Shadow's ambition pushed him to ever-further heights in the music industry; his talent has helped him stay there ever since. He quickly progressed from KMEL mix-shows to remix and production work for both domestic and overseas labels. In 1993 he became one of the mainstays of James Lavelle's influential Mo' Wax label, whose abstract takes on club music formed the basis for the trip-hop movement of the '90s. At the same time, he was making weird, funky hip hop with the Solesides (now known as Quannum) crew — Chief Xcel, Gift of Gab, Lateef, and Lyrics Born —whom he'd met, quite appropriately, while browsing the record stacks at KDVS.

In 1996, Shadow released Endtroducing (on Mo' Wax/A&M), the record that would make him a superstar. Released first in Europe, the English press went absolutely apeshit over it; when the album was released Stateside months later, so did the American media.

Endtroducing intellectualized hip hop by presenting the record as found-art object and making a strong case that sampling wasn't theft, but an art form in and of itself. "This was considered the Ph.D. on crate-digging," says Ben "Beni B" Nickleberry, a founder of the Bay Area Hip-Hop Coalition and owner of Oakland indie hip-hop label ABB. "It was a dissertation on sampling."

While other Northern California DJs (such as Quest, Apollo, and Q-Bert) were earning fame as turntablists for their scratching and beat-juggling prowess, Shadow had quietly developed into a composer. He wasn't just a DJ-cum-producer making simple sample loops, but someone who could take fragments of old records, blend them together, add his own special touches, and make them seem like entirely new songs.

Endtroducing also brought the underground record-collecting subculture known as crate-diggers into a much wider pop cultural sphere.
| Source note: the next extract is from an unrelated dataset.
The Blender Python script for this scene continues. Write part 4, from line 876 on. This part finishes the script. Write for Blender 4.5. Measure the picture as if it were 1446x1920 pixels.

Its cover depicts a blurry, unrecognizable Shadow along with two other renowned diggers — Beni B and Blackalicious' Chief Xcel — engaged in their favorite pursuit, flipping through stacks and stacks of ancient, obscure vinyl at some anonymous record outlet, in search of the dusky gem with the superlative drum break or über-funky horn riff that could then be sampled and looped.

"Prior to Shadow, crate-digging was largely thought of as an N.Y.C. hip-hop thing," explains Wang, a noted digger himself. "What Shadow did was bridge that subculture to the suburbs and really help fuel an interest in 'bedroom producers' the same way DJs like the Invisibl Skratch Piklz had helped broaden the interest in scratching."